TASK STATEMENT:
Read the lines that follow and pick out every one containing the word "finishes".

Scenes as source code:
----------------------------------------
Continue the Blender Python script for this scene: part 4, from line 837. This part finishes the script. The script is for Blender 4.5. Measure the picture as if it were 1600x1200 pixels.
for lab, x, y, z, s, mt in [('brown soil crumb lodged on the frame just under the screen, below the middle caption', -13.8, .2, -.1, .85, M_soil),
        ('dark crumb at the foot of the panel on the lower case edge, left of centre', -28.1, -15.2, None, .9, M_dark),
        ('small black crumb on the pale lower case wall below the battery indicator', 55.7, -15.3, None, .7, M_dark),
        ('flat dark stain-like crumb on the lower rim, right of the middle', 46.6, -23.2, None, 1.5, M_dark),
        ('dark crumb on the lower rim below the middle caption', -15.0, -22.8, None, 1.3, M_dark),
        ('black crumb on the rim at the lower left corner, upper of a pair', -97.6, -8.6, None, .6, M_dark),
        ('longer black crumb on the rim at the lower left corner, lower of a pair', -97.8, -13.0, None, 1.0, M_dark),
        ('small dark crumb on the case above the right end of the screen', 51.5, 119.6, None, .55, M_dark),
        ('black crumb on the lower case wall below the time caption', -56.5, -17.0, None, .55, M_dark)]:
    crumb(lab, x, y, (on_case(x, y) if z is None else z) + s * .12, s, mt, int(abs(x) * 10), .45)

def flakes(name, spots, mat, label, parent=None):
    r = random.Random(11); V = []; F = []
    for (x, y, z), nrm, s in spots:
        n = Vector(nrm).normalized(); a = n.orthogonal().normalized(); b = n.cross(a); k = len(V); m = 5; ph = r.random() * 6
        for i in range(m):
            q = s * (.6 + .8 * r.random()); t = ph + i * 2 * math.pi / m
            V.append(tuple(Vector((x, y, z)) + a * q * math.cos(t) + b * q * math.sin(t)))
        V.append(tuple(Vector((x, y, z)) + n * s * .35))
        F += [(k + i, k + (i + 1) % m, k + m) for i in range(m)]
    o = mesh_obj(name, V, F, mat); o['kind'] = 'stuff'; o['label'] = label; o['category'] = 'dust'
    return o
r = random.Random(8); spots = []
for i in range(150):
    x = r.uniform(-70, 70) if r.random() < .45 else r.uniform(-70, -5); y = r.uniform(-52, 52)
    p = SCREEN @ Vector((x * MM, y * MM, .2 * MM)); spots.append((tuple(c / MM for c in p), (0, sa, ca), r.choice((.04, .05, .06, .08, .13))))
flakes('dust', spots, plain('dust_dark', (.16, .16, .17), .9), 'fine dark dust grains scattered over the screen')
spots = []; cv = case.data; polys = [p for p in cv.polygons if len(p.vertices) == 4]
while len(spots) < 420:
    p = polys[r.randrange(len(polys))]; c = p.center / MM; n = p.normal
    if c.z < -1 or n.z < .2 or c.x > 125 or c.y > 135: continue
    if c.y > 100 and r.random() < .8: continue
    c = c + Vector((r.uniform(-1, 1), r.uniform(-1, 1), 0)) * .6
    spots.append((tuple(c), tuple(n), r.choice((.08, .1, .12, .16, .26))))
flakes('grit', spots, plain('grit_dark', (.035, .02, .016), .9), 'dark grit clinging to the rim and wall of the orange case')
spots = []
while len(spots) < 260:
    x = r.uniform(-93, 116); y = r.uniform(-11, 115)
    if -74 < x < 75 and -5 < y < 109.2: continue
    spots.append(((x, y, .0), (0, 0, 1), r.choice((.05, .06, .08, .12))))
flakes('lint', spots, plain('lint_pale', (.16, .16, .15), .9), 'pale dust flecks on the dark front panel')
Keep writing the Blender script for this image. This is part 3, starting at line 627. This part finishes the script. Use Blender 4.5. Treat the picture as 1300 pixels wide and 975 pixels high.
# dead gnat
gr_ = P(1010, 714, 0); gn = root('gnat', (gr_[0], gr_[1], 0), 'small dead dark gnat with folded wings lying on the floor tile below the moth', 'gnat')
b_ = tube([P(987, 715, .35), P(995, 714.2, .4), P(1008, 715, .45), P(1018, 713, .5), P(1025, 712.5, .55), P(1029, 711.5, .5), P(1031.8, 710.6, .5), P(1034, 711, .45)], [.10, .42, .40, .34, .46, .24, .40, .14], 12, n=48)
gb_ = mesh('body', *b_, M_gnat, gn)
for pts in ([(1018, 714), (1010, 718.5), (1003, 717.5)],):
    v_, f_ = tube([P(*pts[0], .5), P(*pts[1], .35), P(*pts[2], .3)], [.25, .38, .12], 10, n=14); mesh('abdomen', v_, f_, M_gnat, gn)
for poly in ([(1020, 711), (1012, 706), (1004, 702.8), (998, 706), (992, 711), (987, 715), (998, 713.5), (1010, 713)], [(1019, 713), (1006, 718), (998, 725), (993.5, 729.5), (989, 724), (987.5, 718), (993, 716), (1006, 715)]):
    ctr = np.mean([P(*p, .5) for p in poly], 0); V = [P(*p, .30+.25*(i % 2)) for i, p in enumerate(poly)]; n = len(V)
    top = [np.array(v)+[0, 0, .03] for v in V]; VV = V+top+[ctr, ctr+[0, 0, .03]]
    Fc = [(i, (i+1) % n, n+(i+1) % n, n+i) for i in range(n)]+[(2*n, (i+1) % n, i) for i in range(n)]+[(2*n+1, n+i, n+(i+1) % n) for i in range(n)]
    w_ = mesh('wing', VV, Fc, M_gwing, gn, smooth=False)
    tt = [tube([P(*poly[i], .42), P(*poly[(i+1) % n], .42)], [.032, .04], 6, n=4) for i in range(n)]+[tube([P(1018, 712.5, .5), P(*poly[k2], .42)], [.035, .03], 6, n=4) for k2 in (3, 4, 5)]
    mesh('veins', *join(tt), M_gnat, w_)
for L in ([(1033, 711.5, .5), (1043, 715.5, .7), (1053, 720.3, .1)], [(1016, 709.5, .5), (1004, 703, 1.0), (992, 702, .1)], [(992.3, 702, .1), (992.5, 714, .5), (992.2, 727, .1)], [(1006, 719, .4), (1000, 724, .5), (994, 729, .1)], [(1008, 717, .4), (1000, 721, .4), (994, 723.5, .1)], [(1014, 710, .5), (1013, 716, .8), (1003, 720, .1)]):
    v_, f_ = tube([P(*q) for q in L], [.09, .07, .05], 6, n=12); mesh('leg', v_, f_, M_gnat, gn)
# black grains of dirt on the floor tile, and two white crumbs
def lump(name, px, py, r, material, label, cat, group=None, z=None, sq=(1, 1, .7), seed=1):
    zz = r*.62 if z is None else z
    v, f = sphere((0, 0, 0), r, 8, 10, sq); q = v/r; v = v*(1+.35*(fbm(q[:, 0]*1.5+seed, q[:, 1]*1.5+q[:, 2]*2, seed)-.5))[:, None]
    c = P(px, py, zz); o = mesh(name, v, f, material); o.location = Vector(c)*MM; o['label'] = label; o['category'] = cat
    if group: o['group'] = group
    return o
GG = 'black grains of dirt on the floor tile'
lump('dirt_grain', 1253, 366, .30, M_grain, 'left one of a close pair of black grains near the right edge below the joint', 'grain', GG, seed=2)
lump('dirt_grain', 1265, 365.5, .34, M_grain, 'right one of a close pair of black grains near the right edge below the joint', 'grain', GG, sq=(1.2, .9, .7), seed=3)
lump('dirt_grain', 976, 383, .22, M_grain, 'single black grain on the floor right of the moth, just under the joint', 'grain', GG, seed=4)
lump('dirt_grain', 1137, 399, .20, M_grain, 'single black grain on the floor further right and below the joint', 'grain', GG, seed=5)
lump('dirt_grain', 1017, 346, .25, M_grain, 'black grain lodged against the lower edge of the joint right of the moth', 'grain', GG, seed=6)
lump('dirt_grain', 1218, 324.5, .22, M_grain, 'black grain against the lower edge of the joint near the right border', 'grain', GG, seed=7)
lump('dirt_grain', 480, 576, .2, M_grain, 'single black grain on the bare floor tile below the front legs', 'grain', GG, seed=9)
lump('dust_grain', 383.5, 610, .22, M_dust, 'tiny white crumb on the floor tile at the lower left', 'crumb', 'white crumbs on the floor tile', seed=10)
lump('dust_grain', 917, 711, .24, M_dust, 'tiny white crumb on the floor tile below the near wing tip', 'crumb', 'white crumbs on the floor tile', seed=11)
----------------------------------------
EXERCISE RESULT:
Continue the Blender Python script for this scene: part 4, from line 837. This part finishes the script. The script is for Blender 4.5. Measure the picture as if it were 1600x1200 pixels.
Keep writing the Blender script for this image. This is part 3, starting at line 627. This part finishes the script. Use Blender 4.5. Treat the picture as 1300 pixels wide and 975 pixels high.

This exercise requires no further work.